Monday, August 07, 2006

Working Dreams

I never have working dreams any more... That’s kinda funny, but then again,
There’s not that much about originating mortgages that one would want to relive during REM sleep, is there?

Tell you what though, when I was a Firefighter and a Cop, I had ‘em all the time, and I know that a bunch of my friends did too.

The plain ol’ Workin’ a Shift dream is the most common and least intrusive variety. During one of these, you just dream about driving around, taking regular old calls, interviewing people, writing the report; very normal, mundane activities. Nothing exciting happens, there are no real lapses of reality, you’re just workin’. Actually, these can be exhausting, because they occur when you should be recharging your batteries, but instead, you’re working, so you often wake up just plain tired.

The next variety is the Common Dream Problem version. You go to work and you can’t find your locker, can’t remember the combination, arrive in pajamas, don’t have any uniforms, are late and keep getting later and later, crap like that. It’s an anxiety dream, but fairly mild in the broad scheme of things. I have no idea what the psychology of such things are, but I think they're more of a regular, garden-variety Freudian issue than relative to a specific profession…

Now things start getting weird. The next level is what I call Escalated Real Life Occurrence dreams. This is something like, “Leaving the station light,” a euphemism for heading out on a shift without your gun. Now, there may be cops who have never done this, but there’s way more of ‘em who have and don’t admit it. I did it twice: I discovered the first incident at breakfast, so it was no biggy other than the embarrassment factor. The second time, I had just hopped a six foot, chain link fence looking for an intruder at a silent alarm. I reach for my roscoe and… Now that’s a little scary. Never did it again after that, but sure as hell dreamed about it a bunch. In this kind of dream, you’re in a situation where you or someone else is in immediate danger, under attack, etc, and you reach for your piece and its empty holster time… After that, things get real shitty in this kind of dream, so they’re way more debilitating that the previous varieties… I might dream that my bullets were actually nails, or had fallen apart, or were the wrong caliber and…. You get the picture. When I was a Fire Chief at an airport in Washington State, it was always in the back of my mind that if a jet crashed and burned on either runway approach in the middle of winter (Read really, really wet), there was no way on God’s green earth that we’d be able to get anywhere close with an engine: So what was my recurring dream? Yup, MD-80 with a full passenger load eating it in December on the approach to Runway 1-6… These dreams definitely are professionally motivated and feed on the weirdness and fears only known to those who work in them.
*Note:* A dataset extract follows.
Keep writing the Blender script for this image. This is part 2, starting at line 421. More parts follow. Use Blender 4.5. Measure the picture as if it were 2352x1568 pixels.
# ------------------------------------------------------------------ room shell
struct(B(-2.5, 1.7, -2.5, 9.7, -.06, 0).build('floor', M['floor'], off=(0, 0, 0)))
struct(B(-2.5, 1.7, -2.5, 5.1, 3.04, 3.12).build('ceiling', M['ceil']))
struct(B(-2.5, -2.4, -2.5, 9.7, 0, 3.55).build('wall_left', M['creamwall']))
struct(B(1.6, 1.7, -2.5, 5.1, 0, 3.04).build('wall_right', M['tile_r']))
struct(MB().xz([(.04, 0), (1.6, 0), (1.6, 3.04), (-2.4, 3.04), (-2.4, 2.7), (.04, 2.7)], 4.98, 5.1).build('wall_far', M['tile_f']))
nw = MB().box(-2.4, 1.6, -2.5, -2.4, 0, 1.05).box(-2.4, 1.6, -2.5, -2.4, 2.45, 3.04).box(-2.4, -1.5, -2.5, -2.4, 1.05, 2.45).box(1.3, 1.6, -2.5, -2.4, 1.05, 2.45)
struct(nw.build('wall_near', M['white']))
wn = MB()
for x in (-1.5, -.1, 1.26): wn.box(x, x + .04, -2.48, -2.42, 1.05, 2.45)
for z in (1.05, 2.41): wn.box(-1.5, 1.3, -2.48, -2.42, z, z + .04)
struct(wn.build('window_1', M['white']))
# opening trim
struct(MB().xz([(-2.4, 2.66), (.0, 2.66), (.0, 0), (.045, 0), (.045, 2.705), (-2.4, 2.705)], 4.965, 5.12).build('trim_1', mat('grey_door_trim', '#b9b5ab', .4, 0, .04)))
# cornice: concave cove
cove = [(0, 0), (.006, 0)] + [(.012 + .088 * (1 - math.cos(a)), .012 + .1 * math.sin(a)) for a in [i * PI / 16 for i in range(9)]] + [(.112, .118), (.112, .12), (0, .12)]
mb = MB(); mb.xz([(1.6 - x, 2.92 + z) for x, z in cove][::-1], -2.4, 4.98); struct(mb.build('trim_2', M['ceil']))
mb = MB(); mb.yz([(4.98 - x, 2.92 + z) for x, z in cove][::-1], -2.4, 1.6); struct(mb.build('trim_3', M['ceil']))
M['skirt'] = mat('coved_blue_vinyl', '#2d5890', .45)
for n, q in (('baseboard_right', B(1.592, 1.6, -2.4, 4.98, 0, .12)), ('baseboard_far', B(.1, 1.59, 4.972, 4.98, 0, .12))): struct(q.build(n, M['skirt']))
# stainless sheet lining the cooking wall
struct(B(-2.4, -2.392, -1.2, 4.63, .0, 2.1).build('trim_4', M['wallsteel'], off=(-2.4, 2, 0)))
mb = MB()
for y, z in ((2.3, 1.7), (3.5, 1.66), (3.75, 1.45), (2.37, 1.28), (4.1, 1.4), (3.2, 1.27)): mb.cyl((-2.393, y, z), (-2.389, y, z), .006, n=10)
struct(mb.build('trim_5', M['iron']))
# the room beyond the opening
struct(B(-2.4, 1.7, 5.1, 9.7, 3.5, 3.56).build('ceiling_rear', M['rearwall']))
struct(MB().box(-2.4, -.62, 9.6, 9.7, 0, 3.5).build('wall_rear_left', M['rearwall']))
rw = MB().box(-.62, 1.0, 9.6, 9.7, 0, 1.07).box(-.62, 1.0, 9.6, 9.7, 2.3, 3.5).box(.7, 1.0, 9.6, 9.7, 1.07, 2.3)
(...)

Finally, you have the completely surreal, nothing-to-do-with-reality version of the work dream, and actually, these never bothered me that much. When the reality factor’s removed, it’s just a dream, even if it is work-based in nature.

To me, the worst kind was the Escalated Real Life versions. I still have them, albeit not so often, and I’ve been out of the business for ten years. Is this some kind of Post Traumatic Stress Disorder, or am I just weird, (Don’t answer that...)

Do doctors, and pilots, and truck drivers that haul gasoline have the same kinds of dreams?